═══ Material to process

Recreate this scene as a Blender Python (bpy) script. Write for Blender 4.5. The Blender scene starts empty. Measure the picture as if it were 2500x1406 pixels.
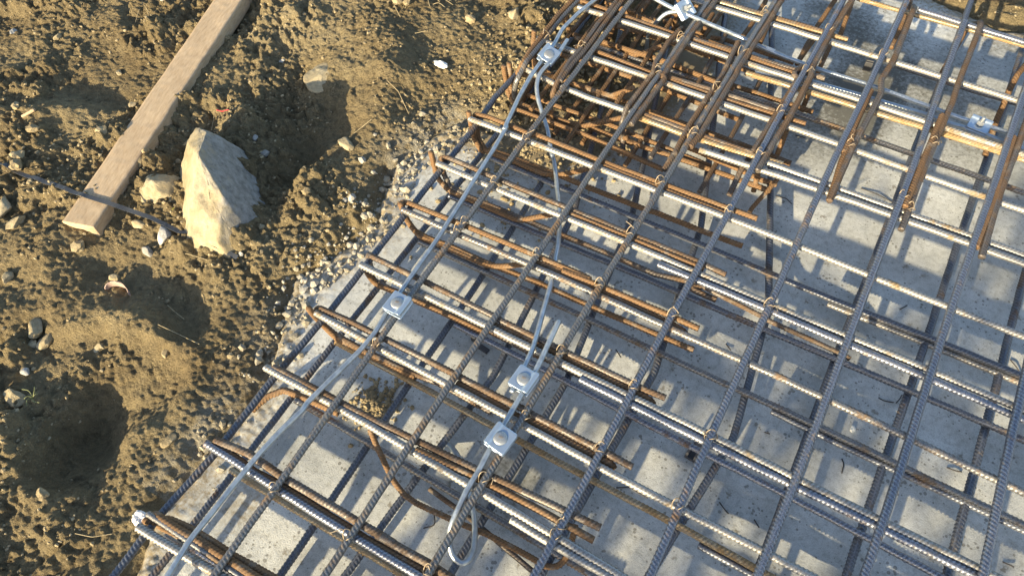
import bpy, math, random
import numpy as np
from mathutils import Matrix, Vector
rad = math.radians
C = bpy.context.scene.collection
scene = bpy.context.scene

# ------------------------------------------------------------------ camera, sky, sun, exposure
CAM_H = 1.845
cd = bpy.data.cameras.new('camera'); cam = bpy.data.objects.new('camera', cd); C.objects.link(cam)
cd.sensor_width = 36.0; cd.lens = 1780.0 / 2500.0 * 36.0; cd.clip_start = 0.05; cd.clip_end = 300
RX = (0.86473, -0.40316, 0.29950); RY = (0.49961, 0.75144, -0.43096); RZ = (-0.05131, 0.52230, 0.85122)
cam.matrix_world = Matrix(((RX[0], RX[1], RX[2], 0), (RY[0], RY[1], RY[2], 0), (RZ[0], RZ[1], RZ[2], CAM_H), (0, 0, 0, 1)))
scene.camera = cam
SUN_EL = 17.0; SUN_AZ = 187.0          # azimuth the light comes FROM, clockwise from +Y
world = bpy.data.worlds.new('World'); scene.world = world; world.use_nodes = True
wn = world.node_tree; wn.nodes.clear()
wo = wn.nodes.new('ShaderNodeOutputWorld'); wb = wn.nodes.new('ShaderNodeBackground'); sk = wn.nodes.new('ShaderNodeTexSky')
sk.sky_type = 'NISHITA'; sk.sun_disc = False; sk.sun_elevation = rad(SUN_EL); sk.sun_rotation = rad(SUN_AZ)
wb.inputs[1].default_value = 0.125
wn.links.new(sk.outputs[0], wb.inputs[0]); wn.links.new(wb.outputs[0], wo.inputs[0])
sl = bpy.data.lights.new('sun', 'SUN'); sun = bpy.data.objects.new('sun', sl); C.objects.link(sun)
sl.energy = 5.0; sl.angle = rad(0.55); sl.color = (1.0, 0.84, 0.54)
sd = Vector((math.sin(rad(SUN_AZ)) * math.cos(rad(SUN_EL)), math.cos(rad(SUN_AZ)) * math.cos(rad(SUN_EL)), math.sin(rad(SUN_EL))))
sun.rotation_euler = sd.to_track_quat('Z', 'Y').to_euler(); sun.location = sd * 20
scene.view_settings.view_transform = 'Standard'; scene.view_settings.look = 'None'
scene.view_settings.exposure = 1.2; scene.view_settings.gamma = 1.0

# ------------------------------------------------------------------ helpers
def tag(o, label=None, cat=None, group=None, kind=None):
    if label: o['label'] = label
    if cat: o['category'] = cat
    if group: o['group'] = group
    if kind: o['kind'] = kind
    return o
def link(name, me, mat, parent=None):
    o = bpy.data.objects.new(name, me); C.objects.link(o)
    if mat: me.materials.append(mat)
    if parent: o.parent = parent
    return o
def empty(name, loc, rz=0):
    o = bpy.data.objects.new(name, None); C.objects.link(o); o.location = loc; o.rotation_euler = (0, 0, rz); o.empty_display_size = .02
    return o
def mesh_np(name, V, F, smooth=True):
    V = np.asarray(V, np.float32); F = np.asarray(F, np.int32); k = F.shape[1]
    me = bpy.data.meshes.new(name); me.vertices.add(len(V)); me.vertices.foreach_set('co', V.ravel())
    me.loops.add(F.size); me.loops.foreach_set('vertex_index', F.ravel())
    me.polygons.add(len(F)); me.polygons.foreach_set('loop_start', np.arange(0, F.size, k, dtype=np.int32))
    me.polygons.foreach_set('use_smooth', np.full(len(F), smooth)); me.update(calc_edges=True)
    return me
def join(parts):
    V, F, n = [], [], 0
    for v, f in parts: V.append(v); F.append(np.asarray(f) + n); n += len(v)
    return np.concatenate(V), np.concatenate(F)

# ---- numpy noise
def hsh(ix, iy, s):
    h = (ix.astype(np.int64) * 374761393 + iy.astype(np.int64) * 668265263 + s * 1442695041) & 0xffffffff
    h = ((h ^ (h >> 13)) * 1274126177) & 0xffffffff
    h = ((h ^ (h >> 16)) * 2246822519) & 0xffffffff
    return ((h ^ (h >> 15)) & 0xffffff) / float(0xffffff)
def vnoise(x, y, s=0):
    ix = np.floor(x); iy = np.floor(y); fx = x - ix; fy = y - iy
    fx = fx * fx * fx * (fx * (fx * 6 - 15) + 10); fy = fy * fy * fy * (fy * (fy * 6 - 15) + 10)
    a = hsh(ix, iy, s); b = hsh(ix + 1, iy, s); c = hsh(ix, iy + 1, s); d = hsh(ix + 1, iy + 1, s)
    return (a + (b - a) * fx) * (1 - fy) + (c + (d - c) * fx) * fy
def fbm(x, y, f, o=4, s=0, g=.5):
    r = 0; a = 1; t = 0
    for k in range(o):
        r = r + a * (vnoise(x * f + 13.7 * k, y * f - 7.3 * k, s + k) - .5); t += a; a *= g; f *= 2.03
    return r / t * 2
def clods(x, y, cell, dens, s, sharp=1.0):
    """height of rounded lumps scattered one per cell"""
    X = x / cell; Y = y / cell; ix = np.floor(X); iy = np.floor(Y); best = np.zeros_like(x)
    for dx in (-1, 0, 1):
        for dy in (-1, 0, 1):
            cx = ix + dx; cy = iy + dy; r1 = hsh(cx, cy, s); r2 = hsh(cx, cy, s + 1); r3 = hsh(cx, cy, s + 2); r4 = hsh(cx, cy, s + 3)
            px = cx + .5 + (r1 - .5) * .9; py = cy + .5 + (r2 - .5) * .9; R = .28 + .5 * r3; an = r4 * 6.283; el = .7 + .6 * r2
            ex = (X - px) * np.cos(an) + (Y - py) * np.sin(an); ey = (-(X - px) * np.sin(an) + (Y - py) * np.cos(an)) * el
            d = (ex * ex + ey * ey) / (R * R)
            h = np.where(r4 < dens, np.sqrt(np.clip(1 - d, 0, 1)) * R * (.5 + .6 * r1), 0)
            best = np.maximum(best, h)
    return best * cell * sharp

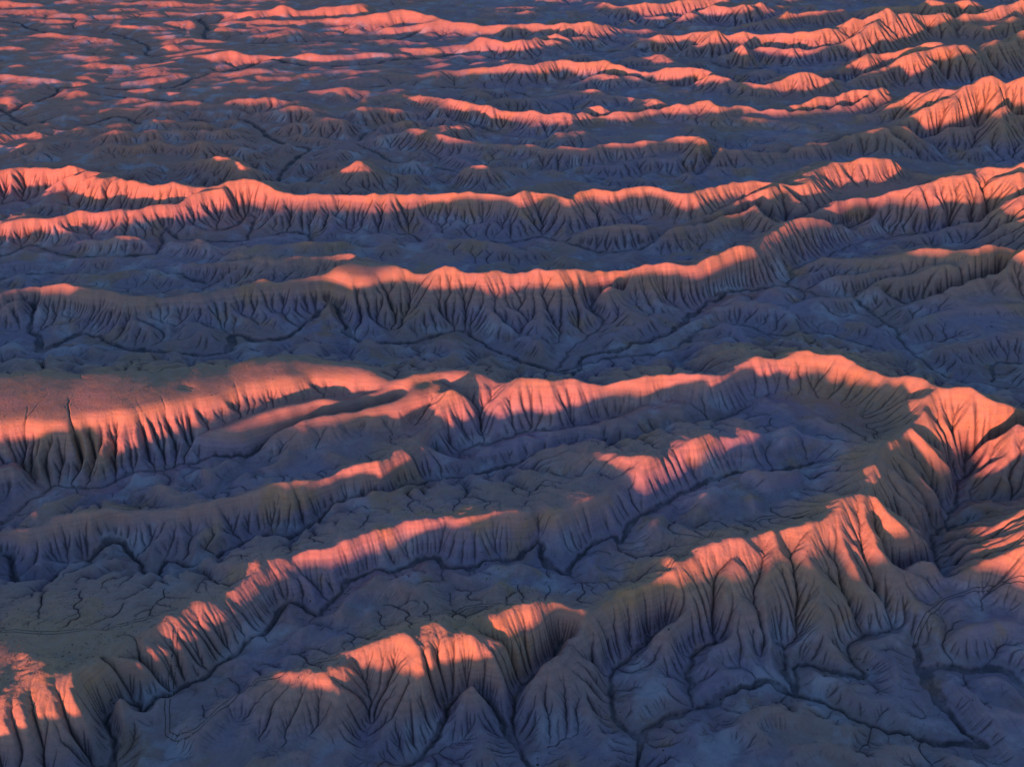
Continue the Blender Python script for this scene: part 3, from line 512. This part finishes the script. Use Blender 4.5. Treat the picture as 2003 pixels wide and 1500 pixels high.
PIECES = [
 ('ridge', ['R1','R1b','R1c','P6','P7','P8','P9','PA','PB','PC','PD','PE','PF','PG','PH','PI'], 'nearest badlands ridge with a track along its narrow crest and deep gullied spurs below'),
 ('ridge', ['R3','S3','R3b','R3c','R3d','R3e','R3f','P1','P2','P3','P4','P5','R1d'], 'broad main ridge, smooth lit plateau at its left end and a curved lit crest at its right'),
 ('ridge', ['R4'], 'low fluted ridge below the lit plateau, its crest catching light only near its upper right end'),
 ('ridge', ['R5'], 'long sinuous ridge between the nearest ridge and the meandering wash'),
 ('ridge', ['R6','R6b'], 'middle ridge with a pale rounded lit knoll on its crest and fans of gullies below'),
 ('ridge', ['R7','R7a','R7b','P20','P21'], 'full-width orange crested ridge with a forked left end, behind the one with the pale knoll'),
 ('ridge', ['R8','R8b'], 'dim brown ridge with one short lit hump behind the full-width orange crested ridge'),
 ('ridge', ['R9','R9c'], 'slender ridge with an unbroken thin pink crest sagging in its middle'),
 ('ridge', ['R10','P30'], 'wavy pink crested ridge ending in a small lit spur at its right'),
 ('ridge', ['R11','R11b'], 'high ridge rising to a bright orange peak near the top right corner'),
 ('ridge', ['R12','R12b','R12c'], 'stepped ridge with two diagonal lit ramps climbing to the right edge'),
 ('ridge', ['R13','R13b','P40','P41'], 'tallest mountain-like ridge at the right edge with a wide lit left flank'),
 ('ridge', ['R14','R14b','R14c','R14d'], 'fan of red lit spurs spreading down to the left from the right edge'),
 ('ridge', ['R15','R15b','R15c','P50','P51'], 'shaded pyramid-shaped ridge with a streaky pink top at the right edge'),
 ('ridge', ['RE','REb'], 'steep red banded ridge end cut off by the right edge near the bottom'),
 ('ridge', ['R20'], 'low dull red ridge with small knobs in the far left flats'),
 ('ridge', ['R21'], 'short far ridge with a lit rounded hump near the top centre'),
 ('ridge', ['R22','R22b','R23'], 'far lit ridge with several pale peaks along the top left of centre'),
 ('ridge', ['R24','R25','R26','R27'], 'farthest pink ridges along the top right edge'),
 ('hill', ['B1','B1b'], 'isolated butte with a bright orange top and a dark pointed peak behind it'),
 ('hill', ['B2'], 'small rounded butte with a lit cone and a low lit tail to its left'),
 ('hill', ['B3'], 'long low dark hill with one lit bump, right of the small rounded butte'),
 ('hill', ['B4'], 'lone pink cone-shaped butte with splayed spurs on the far flats'),
]
def face_of(a): return a
fi = np.clip(np.round(np.interp(g1.lr, g2.lr, np.arange(g2.nr))).astype(int), 0, g2.nr - 1)
fj = np.clip(np.round(np.interp(g1.th, g2.th, np.arange(g2.nt))).astype(int), 0, g2.nt - 1)
rf = rid[fi][:, fj][:-1, :-1].ravel()
washf = (w1[:-1, :-1] > .8).ravel()
KEYS = [x[0] for x in RIDGES]; own = np.full(len(KEYS) + 1, -1)
for n_, (nm, keys, lab) in enumerate(PIECES):
    for k in keys: own[KEYS.index(k)] = n_
pf = own[rf]; pf[washf] = -2
piece('badlands_ground', pf == -1, 'grey shale valley floors and low hummocks cut by branching runnels')
piece('dry_wash', pf == -2, 'dark beds of the winding dry washes between the ridges')
for n_, (nm, keys, lab) in enumerate(PIECES): piece(nm, pf == n_, lab, 'badlands ridges' if nm == 'ridge' else 'isolated buttes')
log('pieces', Z.shape)

# ------------------------------------------------------------------ the plain that carries on to the horizon, under and around the sheet
def plain():
    me = bpy.data.meshes.new('plain'); v = []; f = []
    rings = [0, 60, 150, 400, 1200, 2000, 3000, 6000, 30000]; n = 96
    for rr in rings:
        for k in range(n):
            a = 2 * math.pi * k / n; v.append((rr * math.sin(a), rr * math.cos(a), -3.5 if rr < 2200 else -3.5))
    for i in range(len(rings) - 1):
        for k in range(n):
            a, b = i * n + k, i * n + (k + 1) % n; f.append((a, a + n, b + n, b))
    me.from_pydata(v, [], f); me.update(); me.materials.append(MAT)
    o = bpy.data.objects.new('plain', me); SC.collection.objects.link(o); o['kind'] = 'structure'; o['label'] = 'flat plain around the badlands'
plain()

# ------------------------------------------------------------------ things lying on the sheet
def height(x, y):
    lr = np.log(np.hypot(x, y) / R0); th = np.arctan2(x, y)
    fi = np.clip(lr / (g1.lr[1]), 0, g1.nr - 1.001); fj = np.clip((th - TH0) / (g1.th[1] - g1.th[0]), 0, g1.nt - 1.001)
    i = fi.astype(int); j = fj.astype(int); u = fi - i; v = fj - j
    return (Z[i, j] * (1 - u) + Z[i + 1, j] * u) * (1 - v) + (Z[i, j + 1] * (1 - u) + Z[i + 1, j + 1] * u) * v
def simple_mat(name, c, c2, sc):
    m = bpy.data.materials.new(name); m.use_nodes = True; N = m.node_tree.nodes; L = m.node_tree.links; b = N['Principled BSDF']
    b.inputs['Roughness'].default_value = .95; b.inputs['Specular IOR Level'].default_value = .1
    n = N.new('ShaderNodeTexNoise'); n.inputs['Scale'].default_value = sc; g = N.new('ShaderNodeNewGeometry'); L.new(g.outputs['Position'], n.inputs['Vector'])
    r = N.new('ShaderNodeValToRGB'); r.color_ramp.elements[0].position = .35; r.color_ramp.elements[1].position = .65
    r.color_ramp.elements[0].color = c + (1,); r.color_ramp.elements[1].color = c2 + (1,)
    L.new(n.outputs['Fac'], r.inputs[0]); L.new(r.outputs[0], b.inputs['Base Color']); return m
def track(pts, label, gauge=.75, width=.34):
    """two wheel ruts worn into the ground, draped along the traced line"""
    L = []
    for px, py in pts:
        z = 15.0
        for _ in range(30):
            x, y = ground(px, py, z); z = z + .5 * (float(height(np.array([x]), np.array([y]))[0]) - z)
        L.append((x, y))
    L = catmull(L, 6); S = np.concatenate([[0], np.cumsum(np.hypot(*(L[1:] - L[:-1]).T))])
    s = np.arange(0, S[-1], .5); x = np.interp(s, S, L[:, 0]); y = np.interp(s, S, L[:, 1])
    x = x + .25 * np.interp(s / 4 % 190, np.arange(200), rng.standard_normal(200))
    tx = np.gradient(x); ty = np.gradient(y); l = np.hypot(tx, ty); nx, ny = -ty / l, tx / l
    v = []; f = []
    for sgn in (-1, 1):
        o_ = len(v)
        for k in range(len(x)):
            for e in (-.5, -.17, .17, .5):
                X_, Y_ = x[k] + nx[k] * (sgn * gauge + e * width), y[k] + ny[k] * (sgn * gauge + e * width)
                v.append((X_, Y_, float(height(np.array([X_]), np.array([Y_]))[0]) + .03))
        for k in range(len(x) - 1):
            for e in range(3):
                a = o_ + k * 4 + e; f.append((a, a + 1, a + 5, a + 4))
    me = bpy.data.meshes.new('dirt_track'); me.from_pydata(v, [], f); me.update(); me.materials.append(TRACK)
    o = bpy.data.objects.new('dirt_track', me); SC.collection.objects.link(o); o['kind'] = 'structure'; o['label'] = label
TRACK = simple_mat('rutted_soil', (.06, .05, .055), (.12, .095, .09), 1.5)
track([(1055,1182),(1000,1184),(925,1186),(850,1200),(780,1218),(740,1235),(700,1262),(650,1285),(615,1296),(550,1318),(500,1332),(450,1370),(400,1412),(370,1435),(340,1440),(326,1428),(328,1390),(334,1340),(338,1290),(345,1230)], 'dirt track along the crest of the nearest ridge, looping at its lower left end')
track([(-40,1232),(60,1236),(150,1232),(230,1222),(300,1205),(350,1190)], 'faint dirt track across the tan shoulder at the lower left')
track([(1790,1262),(1800,1232),(1830,1190),(1870,1165),(1930,1150),(2010,1140)], 'faint dirt track curving below the red banded ridge end')
track([(1585,1000),(1500,1012),(1440,1028),(1390,1048),(1340,1085),(1300,1120)], 'dirt track along the crest right of the saddle')
log('tracks')

def scatter(name, n, mat, smin, smax, keep, label, flat=.6):
    """small faceted lumps set into the ground, one object"""
    th = rng.uniform(math.radians(-36), math.radians(34), n * 4); lr = np.log(235 / R0) + (np.log(1100 / 235.)) * rng.random(n * 4) ** 1.2
    rr = R0 * np.exp(lr); x = rr * np.sin(th); y = rr * np.cos(th)
    k = keep(x, y) > rng.random(n * 4); x = x[k][:n]; y = y[k][:n]; m = len(x)
    z = height(x, y); s = smin + (smax - smin) * rng.random(m) ** 3
    base = np.array([(1,0,0),(.3,.95,0),(-.8,.6,0),(-.8,-.6,0),(.3,-.95,0),(.5,.3,.8),(-.5,.2,.9),(.05,-.55,.75)])
    V = base[None] * (.7 + .6 * rng.random((m, 8, 1))) * s[:, None, None]; a = rng.random(m) * 6.28
    vx = V[..., 0] * np.cos(a)[:, None] - V[..., 1] * np.sin(a)[:, None]; vy = V[..., 0] * np.sin(a)[:, None] + V[..., 1] * np.cos(a)[:, None]
    P = np.stack([x[:, None] + vx, y[:, None] + vy, z[:, None] + V[..., 2] * flat - .12 * s[:, None] * (V[..., 2] < .01)], -1).reshape(-1, 3)
    F = np.array([(0,1,5),(1,2,6),(1,6,5),(2,3,6),(3,4,7),(3,7,6),(4,0,5),(4,5,7),(5,6,7)])
    T = (np.arange(m)[:, None, None] * 8 + F[None]).reshape(-1, 3).astype(np.int32)
    me = bpy.data.meshes.new(name); me.vertices.add(len(P)); me.vertices.foreach_set('co', P.astype(np.float32).ravel())
    me.loops.add(len(T) * 3); me.loops.foreach_set('vertex_index', T.ravel()); me.polygons.add(len(T)); me.polygons.foreach_set('loop_start', np.arange(0, len(T) * 3, 3, dtype=np.int32))
    me.update(); me.materials.append(mat); o = bpy.data.objects.new(name, me); SC.collection.objects.link(o); o['kind'] = 'stuff'; o['label'] = label
def samp(A_, x, y):
    i = np.clip((np.log(np.hypot(x, y) / R0) / g1.lr[1]).astype(int), 0, g1.nr - 1); j = np.clip(((np.arctan2(x, y) - TH0) / (g1.th[1] - g1.th[0])).astype(int), 0, g1.nt - 1); return A_[i, j]
slope = 1 / np.maximum(VN[:, 2].reshape(Z.shape), .2)
def on_caps(x, y): return sstep(9, 18, height(x, y)) * (samp(slope, x, y) < 1.16) * sstep(-.1, .35, vnoise(x, y, 14, 777) + .35)
def in_wash(x, y): return np.clip(samp(sstep(9, 1.5, dw1), x, y), 0, 1) * .5 * sstep(0, .4, vnoise(x, y, 30, 778))
scatter('rubble', 26000, simple_mat('rubble_stone', (.10, .085, .08), (.26, .19, .15), .8), .12, .42, on_caps, 'loose dark stones speckling the tan caps and shoulders')
scatter('scrub', 6000, simple_mat('scrub_leaf', (.035, .045, .025), (.075, .07, .04), .8), .15, .5, in_wash, 'low dark desert scrub along the washes', 1.0)
log('done')
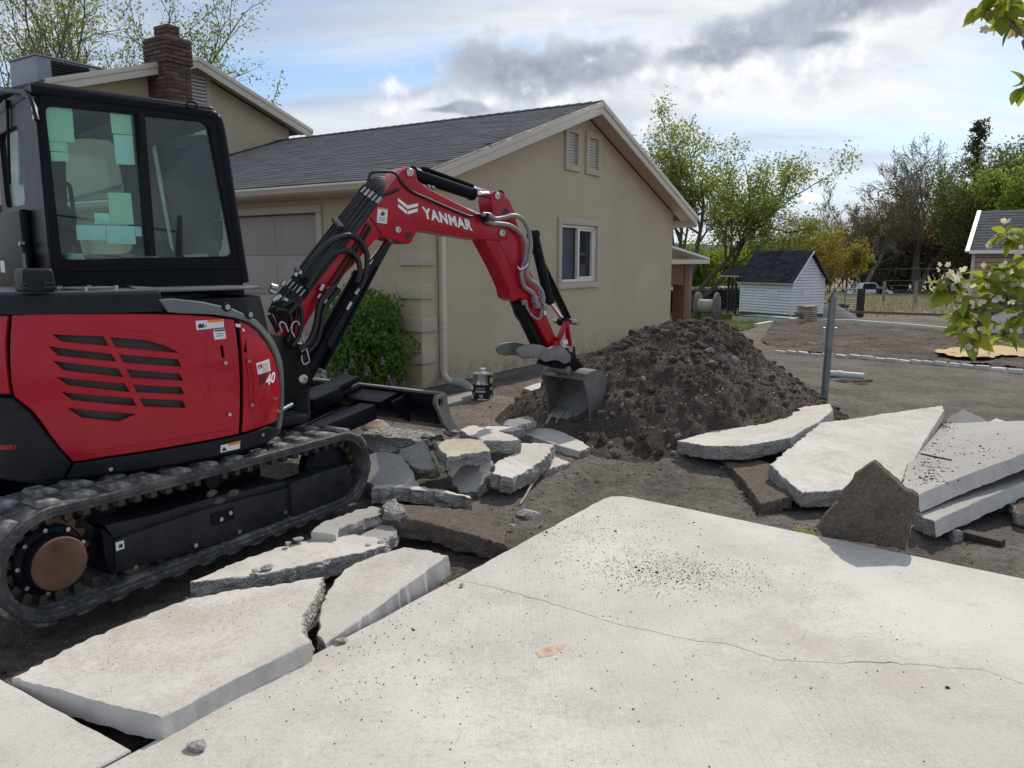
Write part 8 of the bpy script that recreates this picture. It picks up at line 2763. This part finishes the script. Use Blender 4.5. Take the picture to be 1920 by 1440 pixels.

══════

**Required task:** Pictures excluded, repeat the records exactly from their opening line through the line containing "scene = bpy.context.scene".

**Solution for this problem:**
Recreate this scene as a Blender Python (bpy) script. Write for Blender 4.5. The Blender scene starts empty. Measure the picture as if it were 2500x1406 pixels.
import bpy, math, random
import numpy as np
from mathutils import Matrix, Vector
rad = math.radians
C = bpy.context.scene.collection
scene = bpy.context.scene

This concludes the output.